::: Collected material :::
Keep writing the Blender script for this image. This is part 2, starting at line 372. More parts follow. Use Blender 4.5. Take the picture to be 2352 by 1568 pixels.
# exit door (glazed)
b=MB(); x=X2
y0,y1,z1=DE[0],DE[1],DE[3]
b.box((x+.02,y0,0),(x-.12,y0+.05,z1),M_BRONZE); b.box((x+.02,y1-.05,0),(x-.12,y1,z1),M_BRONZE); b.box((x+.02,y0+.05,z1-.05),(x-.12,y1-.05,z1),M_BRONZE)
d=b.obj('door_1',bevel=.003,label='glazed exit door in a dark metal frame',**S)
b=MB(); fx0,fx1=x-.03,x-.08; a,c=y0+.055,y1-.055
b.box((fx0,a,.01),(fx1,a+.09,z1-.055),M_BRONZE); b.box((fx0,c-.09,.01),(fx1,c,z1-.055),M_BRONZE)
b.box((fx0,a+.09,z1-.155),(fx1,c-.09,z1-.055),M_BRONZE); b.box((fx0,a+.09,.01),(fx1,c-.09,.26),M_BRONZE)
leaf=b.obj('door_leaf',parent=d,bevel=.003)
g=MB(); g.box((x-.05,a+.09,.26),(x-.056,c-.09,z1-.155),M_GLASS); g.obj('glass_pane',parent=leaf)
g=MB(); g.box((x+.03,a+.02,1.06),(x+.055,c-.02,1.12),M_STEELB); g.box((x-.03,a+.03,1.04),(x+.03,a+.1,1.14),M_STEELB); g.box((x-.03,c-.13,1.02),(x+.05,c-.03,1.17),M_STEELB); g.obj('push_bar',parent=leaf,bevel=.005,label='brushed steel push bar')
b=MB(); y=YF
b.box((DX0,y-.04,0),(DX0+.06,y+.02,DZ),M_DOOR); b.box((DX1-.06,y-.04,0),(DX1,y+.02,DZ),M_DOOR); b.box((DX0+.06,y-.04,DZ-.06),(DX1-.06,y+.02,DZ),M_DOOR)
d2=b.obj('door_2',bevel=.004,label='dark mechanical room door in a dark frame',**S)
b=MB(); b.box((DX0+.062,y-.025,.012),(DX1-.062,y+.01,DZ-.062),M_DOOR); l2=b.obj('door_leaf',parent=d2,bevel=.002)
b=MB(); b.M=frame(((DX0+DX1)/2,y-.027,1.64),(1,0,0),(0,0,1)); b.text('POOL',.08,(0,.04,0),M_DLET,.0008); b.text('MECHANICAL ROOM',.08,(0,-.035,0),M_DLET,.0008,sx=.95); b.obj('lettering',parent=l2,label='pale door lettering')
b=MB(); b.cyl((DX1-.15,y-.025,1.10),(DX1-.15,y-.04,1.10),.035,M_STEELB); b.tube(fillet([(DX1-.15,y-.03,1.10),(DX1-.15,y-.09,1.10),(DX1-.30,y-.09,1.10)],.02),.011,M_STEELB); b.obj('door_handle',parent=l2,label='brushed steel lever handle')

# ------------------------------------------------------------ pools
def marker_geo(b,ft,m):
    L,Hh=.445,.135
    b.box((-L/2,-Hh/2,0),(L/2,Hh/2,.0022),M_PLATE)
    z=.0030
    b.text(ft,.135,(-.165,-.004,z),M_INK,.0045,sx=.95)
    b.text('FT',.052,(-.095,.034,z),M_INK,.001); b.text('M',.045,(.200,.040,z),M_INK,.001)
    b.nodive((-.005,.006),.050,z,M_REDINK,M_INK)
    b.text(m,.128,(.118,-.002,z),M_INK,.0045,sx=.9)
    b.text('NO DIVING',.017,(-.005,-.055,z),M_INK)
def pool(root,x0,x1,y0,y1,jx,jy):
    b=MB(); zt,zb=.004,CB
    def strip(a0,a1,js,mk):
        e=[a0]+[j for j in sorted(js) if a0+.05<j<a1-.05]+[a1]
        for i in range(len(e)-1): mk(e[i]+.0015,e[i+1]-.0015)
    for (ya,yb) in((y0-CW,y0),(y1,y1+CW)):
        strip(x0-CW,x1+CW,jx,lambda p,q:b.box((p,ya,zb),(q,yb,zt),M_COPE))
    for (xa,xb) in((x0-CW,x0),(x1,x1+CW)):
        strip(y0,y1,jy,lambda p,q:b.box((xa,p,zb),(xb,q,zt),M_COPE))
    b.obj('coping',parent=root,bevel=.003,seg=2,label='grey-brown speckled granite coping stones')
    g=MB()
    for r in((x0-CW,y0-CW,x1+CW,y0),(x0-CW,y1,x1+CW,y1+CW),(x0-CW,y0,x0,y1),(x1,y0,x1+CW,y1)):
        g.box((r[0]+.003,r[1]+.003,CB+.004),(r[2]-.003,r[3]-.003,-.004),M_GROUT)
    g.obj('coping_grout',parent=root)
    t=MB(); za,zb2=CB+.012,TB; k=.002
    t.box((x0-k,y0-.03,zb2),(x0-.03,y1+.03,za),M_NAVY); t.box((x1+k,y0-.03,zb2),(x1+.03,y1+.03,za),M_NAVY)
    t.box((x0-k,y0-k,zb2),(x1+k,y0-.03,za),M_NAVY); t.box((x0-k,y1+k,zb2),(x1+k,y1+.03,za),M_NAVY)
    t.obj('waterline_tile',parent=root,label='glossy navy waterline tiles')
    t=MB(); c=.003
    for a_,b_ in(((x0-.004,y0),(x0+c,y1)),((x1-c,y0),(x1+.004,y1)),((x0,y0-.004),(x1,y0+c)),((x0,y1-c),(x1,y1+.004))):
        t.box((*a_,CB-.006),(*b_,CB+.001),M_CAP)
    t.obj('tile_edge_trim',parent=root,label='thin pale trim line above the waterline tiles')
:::
— Instructions for the task —
Write out the material exactly as given.

— Output below —
Keep writing the Blender script for this image. This is part 2, starting at line 372. More parts follow. Use Blender 4.5. Take the picture to be 2352 by 1568 pixels.
# exit door (glazed)
b=MB(); x=X2
y0,y1,z1=DE[0],DE[1],DE[3]
b.box((x+.02,y0,0),(x-.12,y0+.05,z1),M_BRONZE); b.box((x+.02,y1-.05,0),(x-.12,y1,z1),M_BRONZE); b.box((x+.02,y0+.05,z1-.05),(x-.12,y1-.05,z1),M_BRONZE)
d=b.obj('door_1',bevel=.003,label='glazed exit door in a dark metal frame',**S)
b=MB(); fx0,fx1=x-.03,x-.08; a,c=y0+.055,y1-.055
b.box((fx0,a,.01),(fx1,a+.09,z1-.055),M_BRONZE); b.box((fx0,c-.09,.01),(fx1,c,z1-.055),M_BRONZE)
b.box((fx0,a+.09,z1-.155),(fx1,c-.09,z1-.055),M_BRONZE); b.box((fx0,a+.09,.01),(fx1,c-.09,.26),M_BRONZE)
leaf=b.obj('door_leaf',parent=d,bevel=.003)
g=MB(); g.box((x-.05,a+.09,.26),(x-.056,c-.09,z1-.155),M_GLASS); g.obj('glass_pane',parent=leaf)
g=MB(); g.box((x+.03,a+.02,1.06),(x+.055,c-.02,1.12),M_STEELB); g.box((x-.03,a+.03,1.04),(x+.03,a+.1,1.14),M_STEELB); g.box((x-.03,c-.13,1.02),(x+.05,c-.03,1.17),M_STEELB); g.obj('push_bar',parent=leaf,bevel=.005,label='brushed steel push bar')
b=MB(); y=YF
b.box((DX0,y-.04,0),(DX0+.06,y+.02,DZ),M_DOOR); b.box((DX1-.06,y-.04,0),(DX1,y+.02,DZ),M_DOOR); b.box((DX0+.06,y-.04,DZ-.06),(DX1-.06,y+.02,DZ),M_DOOR)
d2=b.obj('door_2',bevel=.004,label='dark mechanical room door in a dark frame',**S)
b=MB(); b.box((DX0+.062,y-.025,.012),(DX1-.062,y+.01,DZ-.062),M_DOOR); l2=b.obj('door_leaf',parent=d2,bevel=.002)
b=MB(); b.M=frame(((DX0+DX1)/2,y-.027,1.64),(1,0,0),(0,0,1)); b.text('POOL',.08,(0,.04,0),M_DLET,.0008); b.text('MECHANICAL ROOM',.08,(0,-.035,0),M_DLET,.0008,sx=.95); b.obj('lettering',parent=l2,label='pale door lettering')
b=MB(); b.cyl((DX1-.15,y-.025,1.10),(DX1-.15,y-.04,1.10),.035,M_STEELB); b.tube(fillet([(DX1-.15,y-.03,1.10),(DX1-.15,y-.09,1.10),(DX1-.30,y-.09,1.10)],.02),.011,M_STEELB); b.obj('door_handle',parent=l2,label='brushed steel lever handle')

# ------------------------------------------------------------ pools
def marker_geo(b,ft,m):
    L,Hh=.445,.135
    b.box((-L/2,-Hh/2,0),(L/2,Hh/2,.0022),M_PLATE)
    z=.0030
    b.text(ft,.135,(-.165,-.004,z),M_INK,.0045,sx=.95)
    b.text('FT',.052,(-.095,.034,z),M_INK,.001); b.text('M',.045,(.200,.040,z),M_INK,.001)
    b.nodive((-.005,.006),.050,z,M_REDINK,M_INK)
    b.text(m,.128,(.118,-.002,z),M_INK,.0045,sx=.9)
    b.text('NO DIVING',.017,(-.005,-.055,z),M_INK)
def pool(root,x0,x1,y0,y1,jx,jy):
    b=MB(); zt,zb=.004,CB
    def strip(a0,a1,js,mk):
        e=[a0]+[j for j in sorted(js) if a0+.05<j<a1-.05]+[a1]
        for i in range(len(e)-1): mk(e[i]+.0015,e[i+1]-.0015)
    for (ya,yb) in((y0-CW,y0),(y1,y1+CW)):
        strip(x0-CW,x1+CW,jx,lambda p,q:b.box((p,ya,zb),(q,yb,zt),M_COPE))
    for (xa,xb) in((x0-CW,x0),(x1,x1+CW)):
        strip(y0,y1,jy,lambda p,q:b.box((xa,p,zb),(xb,q,zt),M_COPE))
    b.obj('coping',parent=root,bevel=.003,seg=2,label='grey-brown speckled granite coping stones')
    g=MB()
    for r in((x0-CW,y0-CW,x1+CW,y0),(x0-CW,y1,x1+CW,y1+CW),(x0-CW,y0,x0,y1),(x1,y0,x1+CW,y1)):
        g.box((r[0]+.003,r[1]+.003,CB+.004),(r[2]-.003,r[3]-.003,-.004),M_GROUT)
    g.obj('coping_grout',parent=root)
    t=MB(); za,zb2=CB+.012,TB; k=.002
    t.box((x0-k,y0-.03,zb2),(x0-.03,y1+.03,za),M_NAVY); t.box((x1+k,y0-.03,zb2),(x1+.03,y1+.03,za),M_NAVY)
    t.box((x0-k,y0-k,zb2),(x1+k,y0-.03,za),M_NAVY); t.box((x0-k,y1+k,zb2),(x1+k,y1+.03,za),M_NAVY)
    t.obj('waterline_tile',parent=root,label='glossy navy waterline tiles')
    t=MB(); c=.003
    for a_,b_ in(((x0-.004,y0),(x0+c,y1)),((x1-c,y0),(x1+.004,y1)),((x0,y0-.004),(x1,y0+c)),((x0,y1-c),(x1,y1+.004))):
        t.box((*a_,CB-.006),(*b_,CB+.001),M_CAP)
    t.obj('tile_edge_trim',parent=root,label='thin pale trim line above the waterline tiles')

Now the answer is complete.